Task to carry out. Give the data again exactly, from its opening line through the line in which "col = scene.collection" appears.

* start Source data *

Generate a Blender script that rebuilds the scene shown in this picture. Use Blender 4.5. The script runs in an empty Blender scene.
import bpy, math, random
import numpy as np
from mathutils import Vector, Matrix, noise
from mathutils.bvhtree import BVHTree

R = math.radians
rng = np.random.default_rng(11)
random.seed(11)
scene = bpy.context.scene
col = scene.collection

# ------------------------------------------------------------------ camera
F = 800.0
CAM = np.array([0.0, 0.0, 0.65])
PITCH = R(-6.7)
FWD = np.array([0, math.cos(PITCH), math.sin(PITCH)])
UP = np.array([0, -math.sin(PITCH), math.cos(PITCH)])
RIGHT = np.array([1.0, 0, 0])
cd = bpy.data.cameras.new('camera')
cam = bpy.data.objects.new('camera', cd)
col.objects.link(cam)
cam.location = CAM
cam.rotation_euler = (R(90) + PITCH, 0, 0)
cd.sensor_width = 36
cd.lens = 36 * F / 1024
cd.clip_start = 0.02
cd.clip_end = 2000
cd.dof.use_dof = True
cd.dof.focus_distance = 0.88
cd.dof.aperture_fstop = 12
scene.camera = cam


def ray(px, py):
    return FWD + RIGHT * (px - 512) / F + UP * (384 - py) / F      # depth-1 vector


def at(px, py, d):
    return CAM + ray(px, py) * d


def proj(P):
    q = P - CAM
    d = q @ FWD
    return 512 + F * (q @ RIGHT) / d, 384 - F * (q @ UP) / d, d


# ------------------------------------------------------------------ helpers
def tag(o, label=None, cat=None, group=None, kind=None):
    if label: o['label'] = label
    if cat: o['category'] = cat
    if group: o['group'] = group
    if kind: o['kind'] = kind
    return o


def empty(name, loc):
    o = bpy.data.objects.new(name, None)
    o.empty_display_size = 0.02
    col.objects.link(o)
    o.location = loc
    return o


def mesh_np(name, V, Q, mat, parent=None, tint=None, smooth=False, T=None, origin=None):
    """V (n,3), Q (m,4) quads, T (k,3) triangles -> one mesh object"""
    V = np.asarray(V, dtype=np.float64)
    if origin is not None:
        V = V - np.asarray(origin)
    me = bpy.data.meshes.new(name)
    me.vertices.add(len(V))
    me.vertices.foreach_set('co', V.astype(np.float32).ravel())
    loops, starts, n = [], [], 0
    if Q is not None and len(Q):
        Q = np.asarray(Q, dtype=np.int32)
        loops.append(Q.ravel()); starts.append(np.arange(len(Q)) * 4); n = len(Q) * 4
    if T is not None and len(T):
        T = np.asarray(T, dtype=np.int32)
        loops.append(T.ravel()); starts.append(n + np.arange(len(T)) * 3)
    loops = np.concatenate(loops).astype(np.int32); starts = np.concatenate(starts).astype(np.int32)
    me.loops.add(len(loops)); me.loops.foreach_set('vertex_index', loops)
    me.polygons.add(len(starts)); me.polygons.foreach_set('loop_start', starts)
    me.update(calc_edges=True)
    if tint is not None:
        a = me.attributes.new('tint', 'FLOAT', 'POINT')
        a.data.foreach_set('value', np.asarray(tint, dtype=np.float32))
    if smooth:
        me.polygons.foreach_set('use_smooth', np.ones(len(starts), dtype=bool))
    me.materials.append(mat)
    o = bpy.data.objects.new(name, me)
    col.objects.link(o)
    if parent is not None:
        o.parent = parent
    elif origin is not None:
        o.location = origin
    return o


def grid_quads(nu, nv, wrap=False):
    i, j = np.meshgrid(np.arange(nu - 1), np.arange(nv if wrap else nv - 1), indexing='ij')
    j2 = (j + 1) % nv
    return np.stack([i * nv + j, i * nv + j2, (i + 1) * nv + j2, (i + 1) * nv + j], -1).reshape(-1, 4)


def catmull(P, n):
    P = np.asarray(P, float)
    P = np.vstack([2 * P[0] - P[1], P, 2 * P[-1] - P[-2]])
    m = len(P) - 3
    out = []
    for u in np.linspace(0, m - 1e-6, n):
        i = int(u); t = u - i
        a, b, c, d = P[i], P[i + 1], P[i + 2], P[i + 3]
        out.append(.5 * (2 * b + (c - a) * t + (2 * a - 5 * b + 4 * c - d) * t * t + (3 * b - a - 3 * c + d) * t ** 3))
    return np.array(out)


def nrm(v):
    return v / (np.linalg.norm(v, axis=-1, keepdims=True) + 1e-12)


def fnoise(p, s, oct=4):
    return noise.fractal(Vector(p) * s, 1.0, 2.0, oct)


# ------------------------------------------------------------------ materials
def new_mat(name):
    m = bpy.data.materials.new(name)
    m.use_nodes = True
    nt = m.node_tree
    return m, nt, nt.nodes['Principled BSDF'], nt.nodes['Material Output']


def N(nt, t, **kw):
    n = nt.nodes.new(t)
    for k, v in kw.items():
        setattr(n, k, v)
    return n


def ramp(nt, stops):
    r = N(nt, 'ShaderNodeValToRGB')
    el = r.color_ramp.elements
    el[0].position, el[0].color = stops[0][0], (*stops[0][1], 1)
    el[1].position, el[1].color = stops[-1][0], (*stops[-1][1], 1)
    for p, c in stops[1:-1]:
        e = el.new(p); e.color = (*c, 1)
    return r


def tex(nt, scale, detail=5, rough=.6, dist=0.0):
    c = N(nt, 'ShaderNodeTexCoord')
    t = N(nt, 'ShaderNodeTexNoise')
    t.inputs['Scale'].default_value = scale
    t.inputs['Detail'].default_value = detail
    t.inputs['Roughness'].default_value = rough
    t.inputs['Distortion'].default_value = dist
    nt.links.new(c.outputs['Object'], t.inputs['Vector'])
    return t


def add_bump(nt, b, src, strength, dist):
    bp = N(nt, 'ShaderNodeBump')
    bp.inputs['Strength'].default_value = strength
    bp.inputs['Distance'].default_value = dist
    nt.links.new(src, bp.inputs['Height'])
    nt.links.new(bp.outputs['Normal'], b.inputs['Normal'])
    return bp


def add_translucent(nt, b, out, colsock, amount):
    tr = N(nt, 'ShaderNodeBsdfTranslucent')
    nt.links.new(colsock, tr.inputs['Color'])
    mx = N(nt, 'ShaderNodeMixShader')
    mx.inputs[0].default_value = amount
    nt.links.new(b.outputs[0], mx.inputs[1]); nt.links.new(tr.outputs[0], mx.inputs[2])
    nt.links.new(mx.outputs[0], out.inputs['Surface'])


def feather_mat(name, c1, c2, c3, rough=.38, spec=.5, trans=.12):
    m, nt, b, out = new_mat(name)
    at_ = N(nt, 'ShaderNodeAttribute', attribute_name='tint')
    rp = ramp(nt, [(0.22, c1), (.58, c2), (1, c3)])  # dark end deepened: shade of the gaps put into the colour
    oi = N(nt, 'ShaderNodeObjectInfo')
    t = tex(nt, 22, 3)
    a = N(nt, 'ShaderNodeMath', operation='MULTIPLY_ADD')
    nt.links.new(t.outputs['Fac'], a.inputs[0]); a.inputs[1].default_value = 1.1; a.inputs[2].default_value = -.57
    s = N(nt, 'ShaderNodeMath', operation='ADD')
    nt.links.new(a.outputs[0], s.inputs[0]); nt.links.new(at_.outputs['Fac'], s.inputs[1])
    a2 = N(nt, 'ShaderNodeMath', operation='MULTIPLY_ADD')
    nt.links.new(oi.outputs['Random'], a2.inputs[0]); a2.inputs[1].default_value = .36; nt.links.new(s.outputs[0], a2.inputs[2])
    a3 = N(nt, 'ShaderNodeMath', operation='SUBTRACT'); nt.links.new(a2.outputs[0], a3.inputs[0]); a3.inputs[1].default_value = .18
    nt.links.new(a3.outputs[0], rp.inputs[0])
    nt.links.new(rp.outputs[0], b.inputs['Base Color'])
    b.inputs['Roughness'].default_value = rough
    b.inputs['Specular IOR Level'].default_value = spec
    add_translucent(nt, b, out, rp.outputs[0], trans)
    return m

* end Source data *

Output for this task.
Generate a Blender script that rebuilds the scene shown in this picture. Use Blender 4.5. The script runs in an empty Blender scene.
import bpy, math, random
import numpy as np
from mathutils import Vector, Matrix, noise
from mathutils.bvhtree import BVHTree

R = math.radians
rng = np.random.default_rng(11)
random.seed(11)
scene = bpy.context.scene
col = scene.collection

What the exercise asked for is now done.